Optimal Seamline Detection for Orthoimage Mosaicking by Combining Deep Convolutional Neural Network and Graph Cuts

• Published in: Remote sensing (Basel, Switzerland) Vol. 9; no. 7; p. 701
• Main Authors: Li, Li, Yao, Jian, Liu, Yahui, Yuan, Wei, Shi, Shuzhu, Yuan, Shenggu
• Format: Journal Article
• Language: English
• Published: MDPI AG 01.07.2017
• Subjects: convolutional neural network; fully convolutional network; graph cuts; image mosaicking; seamline detection
• ISSN: 2072-4292; 2072-4292
• DOI: 10.3390/rs9070701

When mosaicking orthoimages, especially in urban areas with various obvious ground objects like buildings, roads, cars or trees, the detection of optimal seamlines is one of the key technologies for creating seamless and pleasant image mosaics.

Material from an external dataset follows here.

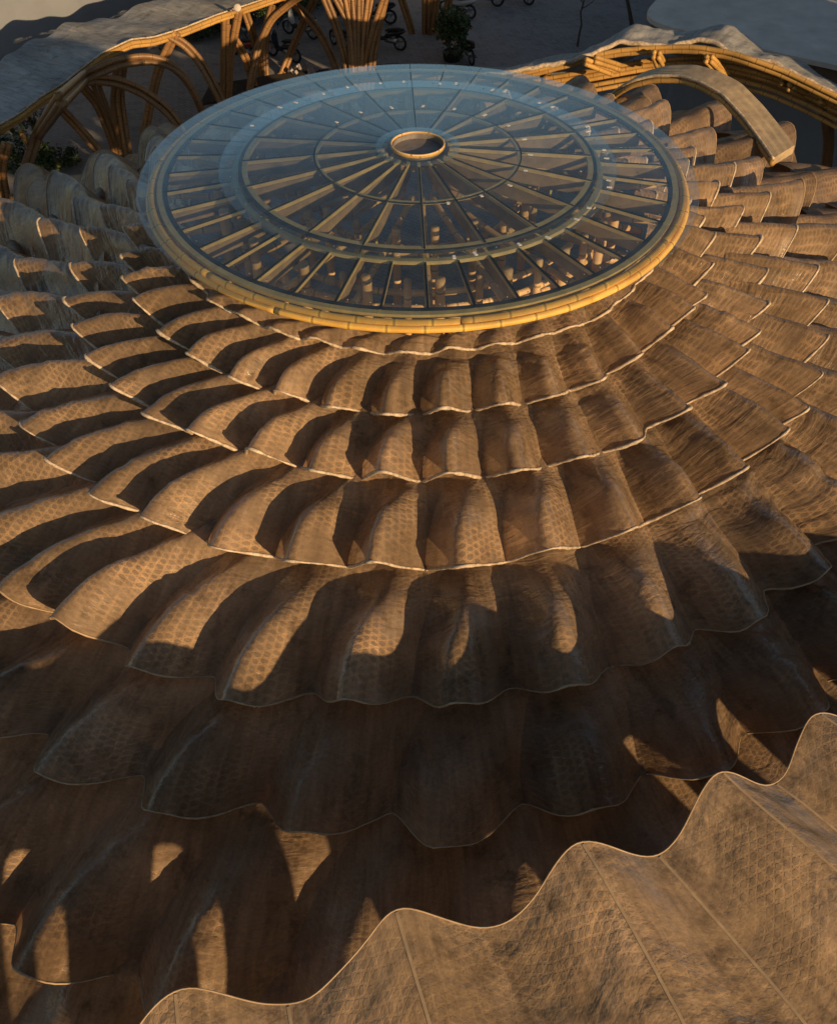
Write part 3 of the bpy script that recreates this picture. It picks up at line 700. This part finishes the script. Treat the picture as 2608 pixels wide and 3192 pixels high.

In this paper, we propose a new approach to detect optimal seamlines for orthoimage mosaicking with the use of deep convolutional neural network (CNN) and graph cuts. Deep CNNs have been widely used in many fields of computer vision and photogrammetry in recent years, and graph cuts is one of the most widely used energy optimization frameworks. We first propose a deep CNN for land cover semantic segmentation in overlap regions between two adjacent images. Then, the energy cost of each pixel in the overlap regions is defined based on the classification probabilities of belonging to each of the specified classes. To find the optimal seamlines globally, we fuse the CNN-classified energy costs of all pixels into the graph cuts energy minimization framework. The main advantage of our proposed method is that the pixel similarity energy costs between two images are defined using the classification results of the CNN based semantic segmentation instead of using the image informations of color, gradient or texture as traditional methods do. Another advantage of our proposed method is that the semantic informations are fully used to guide the process of optimal seamline detection, which is more reasonable than only using the hand designed features defined to represent the image differences. Finally, the experimental results on several groups of challenging orthoimages show that the proposed method is capable of finding high-quality seamlines among urban and non-urban orthoimages, and outperforms the state-of-the-art algorithms and the commercial software based on the visual comparison, statistical evaluation and quantitative evaluation based on the structural similarity (SSIM) index.